### What is needed
Starting at the first line of the listing below, retype each line up to and including the one that contains "COL = scene.collection". Leave pictures out.

— START Dataset excerpt —

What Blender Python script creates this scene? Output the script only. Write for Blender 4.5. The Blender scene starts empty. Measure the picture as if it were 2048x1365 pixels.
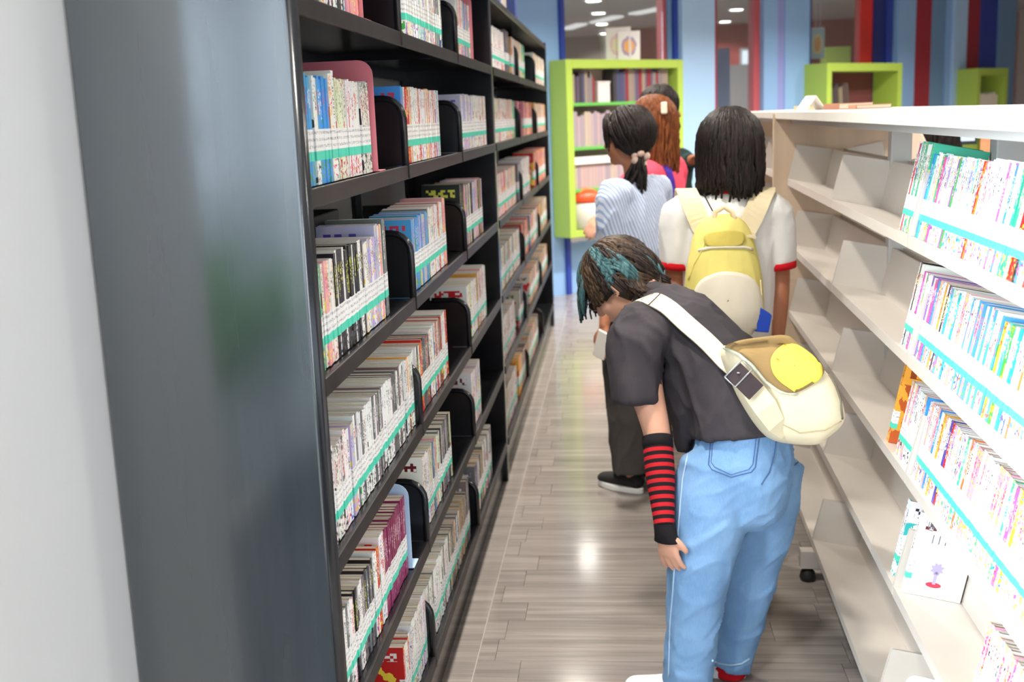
import bpy, bmesh, math, random
from mathutils import Vector, Matrix, noise
from mathutils.bvhtree import BVHTree

R = math.radians
scene = bpy.context.scene
COL = scene.collection

# ------------------------------------------------------------------ camera
F_PX, YAW, PITCH, ROLL, CAM_H = 2244.99, -0.09956, 0.19648, -0.03943, 1.5
_fw = Vector((math.sin(YAW)*math.cos(PITCH), math.cos(YAW)*math.cos(PITCH), -math.sin(PITCH)))
_r0 = Vector((math.cos(YAW), -math.sin(YAW), 0)); _u0 = _r0.cross(_fw)
_rt = _r0*math.cos(ROLL) + _u0*math.sin(ROLL)
_up = -_r0*math.sin(ROLL) + _u0*math.cos(ROLL)
CAM = Vector((0, 0, CAM_H))
cd = bpy.data.cameras.new('camera'); cam = bpy.data.objects.new('camera', cd); COL.objects.link(cam)
cd.sensor_width = 36.0; cd.lens = F_PX/2048*36.0; cd.clip_start = 0.05; cd.clip_end = 200
m = Matrix((( _rt.x, _up.x, -_fw.x, CAM.x), (_rt.y, _up.y, -_fw.y, CAM.y), (_rt.z, _up.z, -_fw.z, CAM.z), (0, 0, 0, 1)))
cam.matrix_world = m
cd.dof.use_dof = True; cd.dof.focus_distance = 2.35; cd.dof.aperture_fstop = 4.8
scene.camera = cam

def ray(x, y):
    return _fw + _rt*((x-1024)/F_PX) - _up*((y-682.5)/F_PX)
def at(x, y, Y):
    """world point seen at photo pixel (x, y) at depth Y along the aisle"""
    d = ray(x, y); return CAM + d*(Y/d.y)
def at_z(x, y, z):
    d = ray(x, y); return CAM + d*((z-CAM_H)/d.z)
def at_x(x, y, X):
    d = ray(x, y); return CAM + d*(X/d.x)
def to_px(P):
    v = Vector(P)-CAM; d = v.dot(_fw)
    return (1024+F_PX*v.dot(_rt)/d, 682.5-F_PX*v.dot(_up)/d, d)

# ------------------------------------------------------------------ light and exposure
scene.view_settings.view_transform = 'Standard'; scene.view_settings.look = 'None'
scene.view_settings.gamma = 1.0; scene.view_settings.use_curve_mapping = False
scene.view_settings.exposure = 0.50
w = bpy.data.worlds.new('sky'); scene.world = w; w.use_nodes = True
bg = w.node_tree.nodes['Background']; bg.inputs[0].default_value = (0.80, 0.90, 1.0, 1); bg.inputs[1].default_value = 2.4

def area_light(name, loc, target, sx, sy, power, color):
    l = bpy.data.lights.new(name, 'AREA'); l.shape = 'RECTANGLE'; l.size = sx; l.size_y = sy
    l.energy = power; l.color = color
    o = bpy.data.objects.new(name, l); COL.objects.link(o); o.location = loc
    o.rotation_euler = (Vector(target)-Vector(loc)).to_track_quat('-Z', 'Y').to_euler()
    return o
# daylight falling in through the glazed front on the left, behind the pillar
area_light('daylight', (-2.32, 0.1, 1.6), (0.0, 0.9, 1.25), 1.9, 2.2, 430, (0.90, 0.96, 1.0))
DOWNLIGHT_W = 22.0
GLOW = 18.0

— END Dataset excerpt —

### Written reply
What Blender Python script creates this scene? Output the script only. Write for Blender 4.5. The Blender scene starts empty. Measure the picture as if it were 2048x1365 pixels.
import bpy, bmesh, math, random
from mathutils import Vector, Matrix, noise
from mathutils.bvhtree import BVHTree

R = math.radians
scene = bpy.context.scene
COL = scene.collection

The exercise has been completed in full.